By meticulously following these steps and abiding by regulatory frameworks, companies can seamlessly issue DRs, facilitating international investment and capital mobilization while ensuring compliance with market standards.

Frequently Asked Questions 

1. What are Depository Receipts (DRs)?

Depository Receipts (DRs) are financial instruments representing shares of domestic companies traded on foreign stock exchanges. They allow investors to invest in international companies without dealing directly with foreign markets or currencies.

2. What are the different types of depository receipts?

There are several types of Depository Receipts, including American Depository Receipts (ADRs) traded on U.S. exchanges, Global Depository Receipts (GDRs) traded on European exchanges, and Indian Depository Receipts (IDRs) traded in India. Each type offers unique opportunities for international investments.

3. How do ADRs, GDRs, and IDRs differ from each other?

ADRs are issued by U.S. banks for trading foreign company shares on U.S. exchanges, GDRs are traded on European exchanges, and IDRs are issued and traded in India, enabling investments in international companies. They differ based on the location of trading and the currencies involved.

4. What are the benefits of investing in depository receipts?

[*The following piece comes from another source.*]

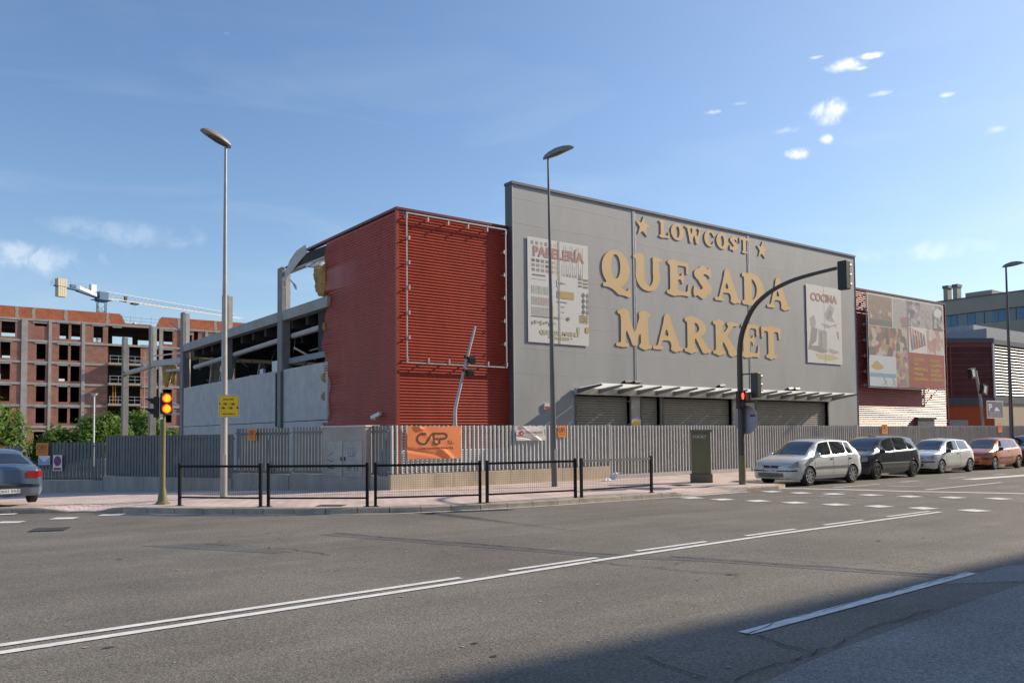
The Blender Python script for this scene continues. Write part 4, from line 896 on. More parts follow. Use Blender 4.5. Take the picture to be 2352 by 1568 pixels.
# ---------------------------------------------------------------- street fence: upright blades on a low wall
M_BLADE = mat('fence_blade', (.44, .435, .42), .45, .1, var=.10, vscale=2.5)
M_BLADEC = mat('fence_blade_unlit', (.17, .17, .17), .5, .1, var=.12, vscale=2.5)  # darker copy of the blade steel: shade on the broad faces as colour
M_BLADEB = mat('fence_blade_shaded', (.12, .13, .135), .5, .2, var=.14, vscale=2.5)  # darkest copy: the left fence's shade is put into the base colour
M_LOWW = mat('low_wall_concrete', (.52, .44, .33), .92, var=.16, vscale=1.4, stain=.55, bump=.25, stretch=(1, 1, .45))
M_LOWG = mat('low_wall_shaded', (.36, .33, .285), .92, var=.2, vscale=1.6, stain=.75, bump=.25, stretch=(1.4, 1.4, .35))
def fence(name, label, cat, a, b, ztop, zb, wall, blade, lowm, pitch=.166, depth=.10, th=.042, group=None, frame=False, zg=None, skip=(), lip=.0):
    """fence from a to b; blades stand across the fence line"""
    a, b = Vector((*a, 0)), Vector((*b, 0)); d = (b-a); L = d.length; d.normalize(); n = Vector((d.y, -d.x, 0)); n = -n if n.y > 0 else n
    f = thing(name, label, cat, (a.x, a.y, (zg if zg is not None else 0)), math.atan2(d.y, d.x), group); t = MB(); rnd = random.Random(int(L*100))
    k = int(L/pitch)
    for i in range(k):
        s = (i+.5)*pitch
        if any(u <= s <= v for u, v in skip): continue
        c = a+d*(s+rnd.uniform(-.004, .004)); tw = rnd.uniform(-.05, .05); dd = (d+n*tw).normalized(); nn_ = (n-d*tw).normalized()
        z1 = ztop+rnd.uniform(-.006, .006)
        if th < .06:   # thin fin with a slanted nose on its right-hand side
            sg = 1 if dd.x > 0 else -1; q_ = c+Vector((0, 0, zb))
            t.prism([(-.014, -depth/2), (.014, -depth/2), (.014, depth/2-.014), (.047, depth/2-.024), (.049, depth/2-.016), (-.010, depth/2+.008), (-.014, depth/2)], q_, dd*sg, nn_, (0, 0, z1-zb))
        else: t.obox(c+Vector((0, 0, (zb+z1)/2)), dd*th/2, nn_*depth/2, (0, 0, (z1-zb)/2))
    t.build('blades', blade, f)
    t = MB(); q = a+d*L/2
    for z in (zb+.06 if not frame else zb+.02, ztop-.16): t.obox(q-n*(depth/2+.025)+Vector((0, 0, z)), d*L/2, n*.02, (0, 0, .025))
    t.build('rail', blade, f)
    if wall:
        t = MB(); m_ = max(1, int(L/2.2))
        for i in range(m_):
            c = a+d*(L*(i+.5)/m_); t.obox(c+Vector((0, 0, (zb-.02-.9)/2+wall[0]*0)), d*(L/m_/2-.004), n*wall[1]/2, (0, 0, (zb-.02+.9)/2))
        t.build('low_wall', lowm, f, bevel=.012)
    if frame:
        t = MB(); t.obox(q+Vector((0, 0, zb-.045)), d*L/2, n*.06, (0, 0, .07)); t.build('bottom_rail', M_GALV, f)
        t = MB()
        for s_ in (0, L): t.obox(a+d*s_+Vector((0, 0, (ztop+.2)/2)), d*.04, n*.05, (0, 0, (ztop-.1)/2))
        t.build('gate_post', M_BLADE, f)
    return f
W_ = (0, .20)
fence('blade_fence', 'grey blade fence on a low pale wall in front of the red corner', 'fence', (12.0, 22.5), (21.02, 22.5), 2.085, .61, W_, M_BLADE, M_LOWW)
fence('sliding_gate', 'grey blade gate left of the green street cabinet, opposite the shutters', 'gate', (21.1, 22.5), (29.26, 22.5), 2.08, .25, None, M_BLADE, None, frame=True, pitch=.168)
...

Investing in depository receipts allows diversification of investment portfolios across global markets, potentially earning capital gains and dividends. It also provides investors with the convenience of trading in their local currencies, enhancing accessibility to international investments.

5. How can investors buy and trade depository receipts?

Investors can buy and trade depository receipts through their brokerage accounts, just like regular stocks. ADRs are traded on U.S. exchanges, GDRs on European exchanges, and IDRs on Indian stock exchanges. Transactions are conducted in the respective local currencies, simplifying the investment process for individuals.